Editorial: America can only hope Trump's not serious about blowing up trade partnerships
Published in Op Eds
It’s telling that virtually the only positive spin economists of every political persuasion are putting on Donald Trump’s latest vow to ignite a global tariff war is the possibility that he doesn’t actually mean it. This is one instance in which Trump’s well-established tendency to say things he knows aren’t true is America’s best hope of avoiding a self-inflicted national economic injury.
It’s beyond ironic that Trump — whose recent election to a second term was helped immeasurably, maybe decisively, by high inflation under Joe Biden’s presidency — has made aggressive tariffs a centerpiece of his economic agenda. Those fees on imported foreign goods will inevitably be passed onto American consumers in the form of higher prices. They might also hurt America’s manufacturing sector, as Missouri in particular learned from Trump’s first-term tariff-mania.
Trump promised throughout this year’s presidential campaign to hit global friends and foes alike with high new tariffs as a misguided lever to protect American jobs. But even many of his supporters dismissed it as typical Trumpian bluster designed to make him sound tough on the campaign trail.
What happened last week cannot be so easily shrugged off. Trump announced on his Truth Social platform that he will, immediately upon taking office on Jan. 20, hit Mexico and Canada each with 25% tariffs, and another 10% on top of existing tariffs against China.
He linked the Mexico and Canada tariffs specifically to immigration and drug trafficking: “This Tariff will remain in effect until such time as Drugs, in particular Fentanyl, and all Illegal Aliens stop this Invasion of our Country!”
Trump is basing a radical policy announcement against America’s two biggest trading partners on the utter fabrication that illegal immigrants are “bringing Crime and Drugs at levels never seen before.”
He’s also mischaracterizing the very real fentanyl crisis as being tied to immigration. In fact, more than 85% of people sentenced for cross-border trafficking of fentanyl in 2023 were U.S. citizens, according to a study by KFF. As aptly laid out last week by the Wall Street Journal’s staunchly conservative editorial board, “Mr. Trump is threatening the countries, including two neighbors and allies, with economic harm if they don’t help him solve a domestic U.S. problem.”
Reasonably structured tariffs have a legitimate place in trade policy, but Trump’s view of them as clubs to be swung around indiscriminately at trading partners ignores some crucial complexities.
First, tariffs are by definition a tax on American consumers. Trump spent much of this year’s campaign publicly insisting that targeted countries would have to pay his promised tariffs, indicating he either doesn’t understand how tariffs work or (more likely) was assuming his audiences don’t.
In fact, tariffs are paid by U.S. importers, which then pass the cost on in the form of higher prices for goods — as consumers discovered during Trump’s first term. Among his trade policies were targeted tariffs on imported washing machines, which was meant to bolster U.S. manufacturing but which primarily just drove up prices across the entire U.S. market.

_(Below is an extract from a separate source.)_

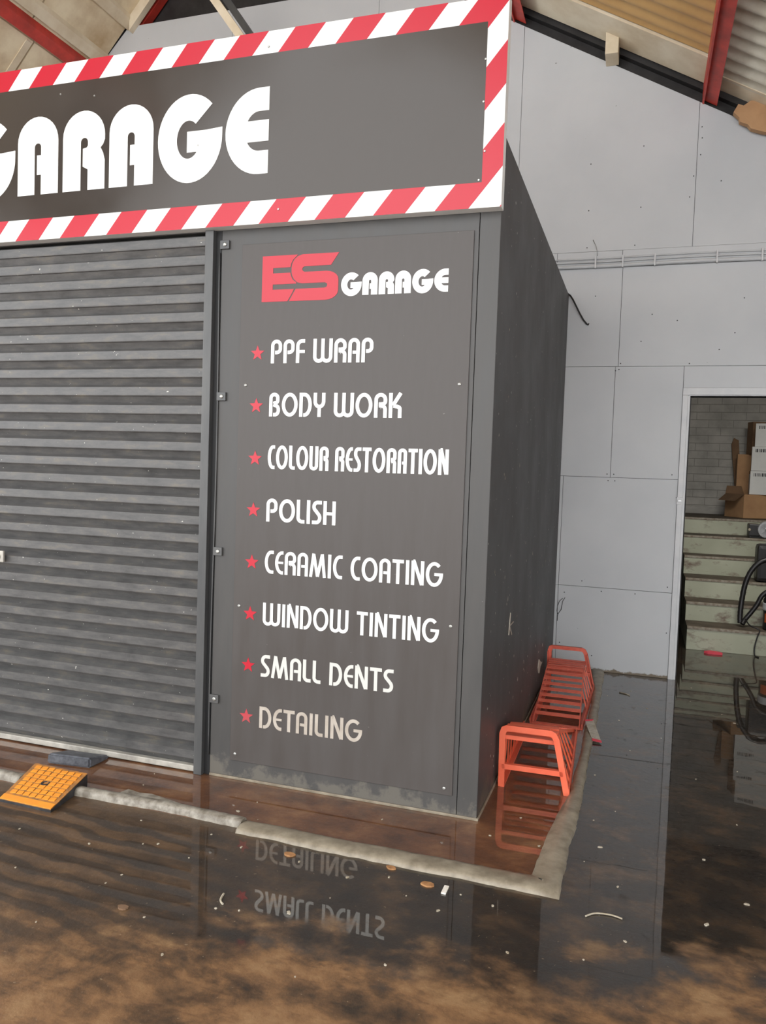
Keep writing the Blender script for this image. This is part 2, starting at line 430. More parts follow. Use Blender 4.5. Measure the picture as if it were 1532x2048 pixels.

Trump’s planned tariffs against Mexico and Canada would do even more damage to Americans’ pocketbooks. Together, those two countries provide roughly one-third of all the fruits and vegetables sold in the U.S. Those produce prices would rise immediately as importers pass the tariffs on to American distributors and grocers. Meanwhile, tariffs on Canadian petroleum could drive up U.S. gas pump prices by as much as 75 cents a gallon by some estimates.
And that’s before even getting into the impact that likely retaliatory tariffs from those countries would have on foreign sales of American goods. Mexican President Claudia Sheinbaum immediately threatened such retaliation after Trump’s announcement last week.
Even under a best-case scenario in which Trump is merely threatening tariffs as a bargaining chip on trade and other issues, the threat alone is typically reckless. U.S. automobile manufacturers are especially jittery about the possibility of new tariffs, since that industry’s supply chain crosses national borders repeatedly with the making of virtually every car. No wonder General Motors’ shares plummeted last week after Trump’s announcement.
Since most major manufacturing today involves supply chains that span national borders, even policies that spur U.S. manufacturing can also hurt it. Missouri saw that firsthand during Trump’s first term, when the Noranda Aluminum plant, in the Bootheel, was initially aided by tariffs on foreign competition — only to see those same tariffs spur major shifts in the global aluminum supply chain that ended up devastating the Missouri company’s sales.
As it happens, Missouri has two Republican senators and a half-dozen House members who, to one degree or another, have Trump’s ear or the ears of those around him. Should he go through with this reckless tariff binge, and those members of Congress do nothing to oppose it, let no one forget that abrogation of duty when local prices rise and jobs are lost.